## EXERCISE OBJECTIVE
Copy exactly the lines that run from the top of the listing to the line containing "return [(sgn*x, y) for x, y in P]", both ends included, and omit the pictures.

## GIVEN DATA
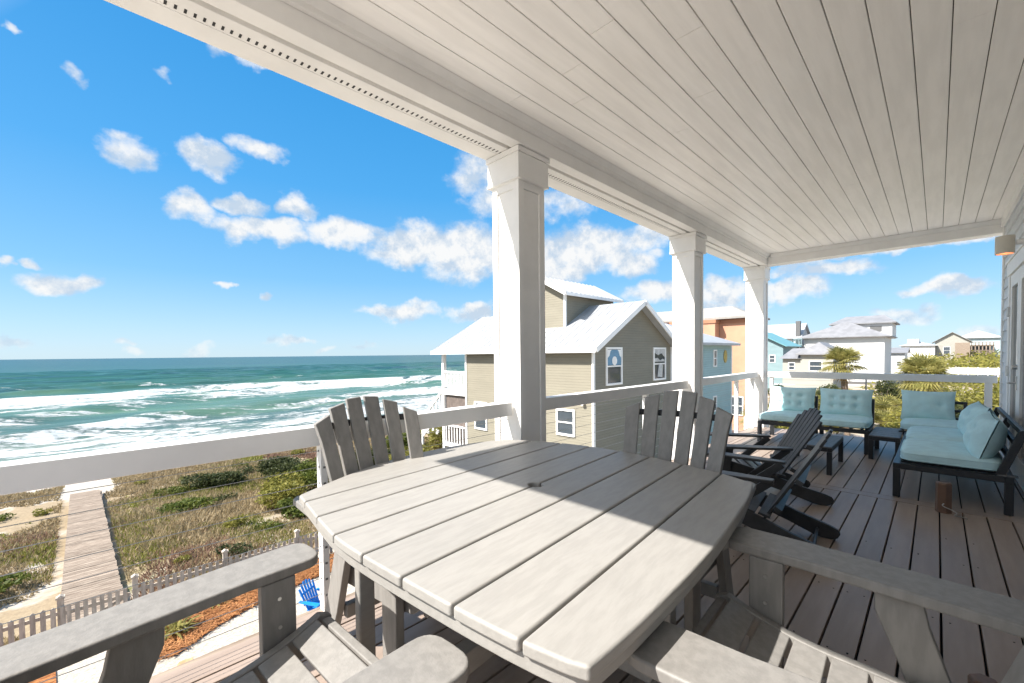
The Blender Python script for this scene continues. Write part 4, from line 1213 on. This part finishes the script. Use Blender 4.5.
for (x, y, w, d) in ((-.715, .165, .030, .018), (-.10, -.66, .030, .022), (.66, .0, .040, .018), (.0, .70, .030, .022)):
    l = MB(); l.box(x-w, x+w, y-d, y+d, 0, .667); lo_ = l.build('leg', M['poly'], tb, bevel=0.008)
    q = MB()
    if abs(x) > .3:
        for yy in (-.007, .007): q.tube((x-w-.002, y+yy, .62), (x-w+.004, y+yy, .62), .008, n=8)
    else:
        for xx in (-.012, .012): q.tube((x+xx, y-d-.002, .62), (x+xx, y-d+.004, .62), .008, n=8)
    q.build('bolt', M['bolt'], lo_)
s_ = MB(); s_.box(-.665, .63, -.035, .035, .12, .21); s_.box(-.03, .03, -.62, -.04, .12, .21); s_.box(-.03, .03, .04, .66, .12, .21); s_.build('stretcher', M['poly'], tb, bevel=0.006)

# ------------------------------------------------------------------ dining chairs with arms and fanned slats
def outline_arm(sgn):
    # arm plan: broad rounded front, narrowing to the back post
    P = []
    inn, out = .290, .462
    for q in np.linspace(0, PI, 13):          # rounded front end
        cx = (inn+out)/2; P.append((cx+(out-inn)/2*math.copysign(abs(math.cos(q))**.6, math.cos(q)), .265+.065*math.sin(q)**.8 if math.sin(q) > 1e-6 else .265))
    P += [(inn-.002, .10), (inn-.02, -.12), (.240, -.50), (.257, -.530), (.380, -.530), (.405, -.50), (.435, -.14), (.457, .10)]
    return [(sgn*x, y) for x, y in P]

def make_dining_chair():
    t = thing('dining_chair', 'x', 'chair', (0, 0, 0), 0, 'grey slatted armchairs round the dining table')
    for s in (-1, 1):
        a = MB(); a.prism(outline_arm(s), .622, .655, XY); a.build('armrest', M['poly_chair'], t, bevel=0.008, seg=3)
        # front leg: broad board set fore and aft
        l = MB(); l.box(s*.310-.018, s*.310+.018, .140, .240, 0, .622)
        lo = l.build('leg', M['poly_chair'], t, bevel=0.005)
        b = MB()
        for z in (.565, .475): b.tube((s*.310+s*.016, .190, z), (s*.310+s*.0205, .190, z), .006, n=8); b.tube((s*.310-s*.016, .190, z), (s*.310-s*.0205, .190, z), .006, n=8)
        b.build('bolt', M['bolt'], lo)
        # rear leg: swept board carrying the arm
        P = [(-.085, .622), (-.088, .56), (-.135, .44), (-.215, .20), (-.300, 0), (-.405, 0), (-.320, .21), (-.245, .42), (-.205, .545), (-.190, .622)]
        l = MB(); l.prism(P, s*.322-.017, s*.322+.017, YZ); l.build('leg', M['poly_chair'], t, bevel=0.005)
        # curved seat side
        P = [(.335, .415), (.338, .46)]+[(y, .402+.075*((y+.03)/.33)**2 if y > -.03 else .402-.05*(-.03-y)) for y in np.linspace(.30, -.36, 16)]
        P += [(-.37, .29), (-.10, .315), (.12, .335), (.28, .37)]
        r = MB(); r.prism(P, s*.270-.015, s*.270+.015, YZ); r.build('seat_rail', M['poly_chair'], t, bevel=0.005)
    # seat slats follow the curve of the sides
    sb = MB()
    def zt(y): return .402+.075*((y+.03)/.33)**2 if y > -.03 else .402-.05*(-.03-y)
    ys_ = [(.335, .345)]
    y = .30
    for w in (.096, .096, .096, .096, .096, .096):
        y1 = y-w; z0, z1 = zt(y)-.014, zt(y1)-.014
        sb.bar((-.254, (y+y1)/2, (z0+z1)/2), (.254, (y+y1)/2, (z0+z1)/2), w-.010, .022, (0, -(z0-z1)/w, 1))
        y = y1
    sb.box(-.254, .254, .302, .330, .36, .462)
    sb.build('seat', M['poly_chair'], t, bevel=0.005)
    # fanned, dished backrest
    bk = MB(); n = 6
    for i in range(n):
        u = (i-2.5)/2.5
        xb, xt = u*.200, u*.258
        top = 1.103-.075*u*u
        H = top-.36
        def pt(z, off=0.0):
            f = (z-.36)/.735
            x = xb+(xt-xb)*f; yy = -.340-.25*f+.055*u*u+off
            return x, yy
        wb, wt = .068/2, .084/2
        yaw = u*.26; c_, s2 = math.cos(yaw), math.sin(yaw)
        vs = []
        tilt = -.040*u
        for z, w in ((.36, wb), (.60, (wb*2+wt)/3), (.90, (wb+2*wt)/3), (top, wt)):
            for q in (-1, 1):
                x, yy = pt(z); zz = z
                if z == top: zz = z-.022*max(0, (q*u))*1.6-.004
                for th in (0, -.022):
                    vs.append((x+q*w*c_-th*s2, yy+q*w*s2*1.0+th*c_, zz))
        fs = []
        for k in range(3):
            o_ = k*4
            fs += [(o_, o_+2, o_+6, o_+4), (o_+3, o_+1, o_+5, o_+7), (o_+2, o_+3, o_+7, o_+6), (o_+1, o_, o_+4, o_+5)]
        fs += [(0, 1, 3, 2), (12, 14, 15, 13)]
        bk.add(vs, fs)
    bk.build('backrest', M['poly_chair'], t, bevel=0.004)
    for z in (.965, .66):
        bt = MB()
        f = (z-.36)/.735
        P = [(u*(.20+.058*f)*1.02, -.340-.25*f+.055*u*u-.028, z) for u in np.linspace(-.98, .98, 9)]
        for p, q in zip(P[:-1], P[1:]): bt.bar(p, q, .016, .034)
        bt.build('back_batten', M['poly_dark'], t)
    for q in ((-.254, .254, -.385, -.358, .34, .42), (-.30, .30, -.235, -.20, .16, .22)): MB().box(*q).build('back_rail', M['poly_chair'], t, bevel=0.004)
    return t
pc = make_dining_chair()
place(pc, True, (0.225, 1.135, 0), -PI/2+.06, 'grey armchair at the near left, long arm and seat cut off by the frame')
place(pc, False, (1.30, 0.195, 0), .045, 'grey armchair at the near right, facing the sea, its arm crossing the deck boards')
place(pc, False, (1.08, 1.635, 0), PI+TR-.04, 'grey armchair with its back to the railing, before the sea')
place(pc, False, (1.82, 0.995, 0), PI/2+TR, 'grey armchair at the far end of the table, shaded back towards the sofas')

# ------------------------------------------------------------------ black folding beach chairs
def make_black_chair():
    t = thing('folding_chair', 'x', 'chair', (0, 0, 0), 0, 'black folding beach chairs')
    for s in (-1, 1):
        a = MB(); P = [(s*.235, .36), (s*.27, .40), (s*.33, .40), (s*.36, .34), (s*.345, .0), (s*.32, -.22), (s*.255, -.22), (s*.24, 0)]
        a.prism(P, .472, .492, XY); a.build('armrest', M['black'], t, bevel=0.006)
        r = MB(); P = [(.40, .345), (.425, .325), (.43, .30), (.40, .27), (.05, .175), (-.25, .07), (-.40, .01), (-.45, .0), (-.50, .0), (-.535, .015), (-.55, .045), (-.535, .075), (-.49, .095), (-.30, .155), (0, .27), (.30, .36)]
        r.prism(P, s*.235-.014, s*.235+.014, YZ); r.build('seat_rail', M['black'], t, bevel=0.004)
        l = MB(); l.prism([(.30, 0), (.36, 0), (.33, .25), (.31, .472), (.23, .472), (.26, .25)], s*.268-.013, s*.268+.013, YZ); l.build('leg', M['black'], t, bevel=0.004)
        l = MB(); l.bar((s*.262, -.20, .472), (s*.262, .24, .09), .022, .055); l.build('brace', M['black'], t, bevel=0.003)
    se = MB()
    for i in range(7):
        y = .37-i*.088; z = .325-.28*(.37-y)+.03*((.37-y)/.5)**2+.022
        se.bar((-.245, y, z), (.245, y, z), .07, .017, (0, -.27, 1))
    se.build('seat', M['black'], t, bevel=0.003)
    bk = MB()
    for i in range(7):
        u = (i-3)/3; top = .80-.085*u*u
        y0, z0 = -.15, .19
        dy, dz = -.50, .86
        f = (top-z0)/dz
        bk.bar((u*.165, y0, z0), (u*.225, y0+dy*f, z0+dz*f), .062, .017, (0, .86, .5))
    bk.build('backrest', M['black'], t, bevel=0.004)
    for z in (.30, .50):
        f = (z-.19)/.86; MB().bar((-.27, -.15-.5*f-.022, z-.01), (.27, -.15-.5*f-.022, z-.01), .03, .045, (0, .86, .5)).build('back_batten', M['black'], t)
    for y_, z_ in ((-.42, .06), (.20, .10)): MB().tube((-.24, y_, z_), (.24, y_, z_), .010).build('crossbar', M['black'], t)
    return t
bc = make_black_chair()
place(bc, True, (4.37, 1.20, 0), math.radians(30), 'black folding beach chair nearer the sofas, its slatted back in full view')
place(bc, False, (3.36, 0.98, 0), math.radians(6), 'black folding beach chair nearer the dining table, mostly behind its far corner')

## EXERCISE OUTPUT
The Blender Python script for this scene continues. Write part 4, from line 1213 on. This part finishes the script. Use Blender 4.5.
for (x, y, w, d) in ((-.715, .165, .030, .018), (-.10, -.66, .030, .022), (.66, .0, .040, .018), (.0, .70, .030, .022)):
    l = MB(); l.box(x-w, x+w, y-d, y+d, 0, .667); lo_ = l.build('leg', M['poly'], tb, bevel=0.008)
    q = MB()
    if abs(x) > .3:
        for yy in (-.007, .007): q.tube((x-w-.002, y+yy, .62), (x-w+.004, y+yy, .62), .008, n=8)
    else:
        for xx in (-.012, .012): q.tube((x+xx, y-d-.002, .62), (x+xx, y-d+.004, .62), .008, n=8)
    q.build('bolt', M['bolt'], lo_)
s_ = MB(); s_.box(-.665, .63, -.035, .035, .12, .21); s_.box(-.03, .03, -.62, -.04, .12, .21); s_.box(-.03, .03, .04, .66, .12, .21); s_.build('stretcher', M['poly'], tb, bevel=0.006)

# ------------------------------------------------------------------ dining chairs with arms and fanned slats
def outline_arm(sgn):
    # arm plan: broad rounded front, narrowing to the back post
    P = []
    inn, out = .290, .462
    for q in np.linspace(0, PI, 13):          # rounded front end
        cx = (inn+out)/2; P.append((cx+(out-inn)/2*math.copysign(abs(math.cos(q))**.6, math.cos(q)), .265+.065*math.sin(q)**.8 if math.sin(q) > 1e-6 else .265))
    P += [(inn-.002, .10), (inn-.02, -.12), (.240, -.50), (.257, -.530), (.380, -.530), (.405, -.50), (.435, -.14), (.457, .10)]
    return [(sgn*x, y) for x, y in P]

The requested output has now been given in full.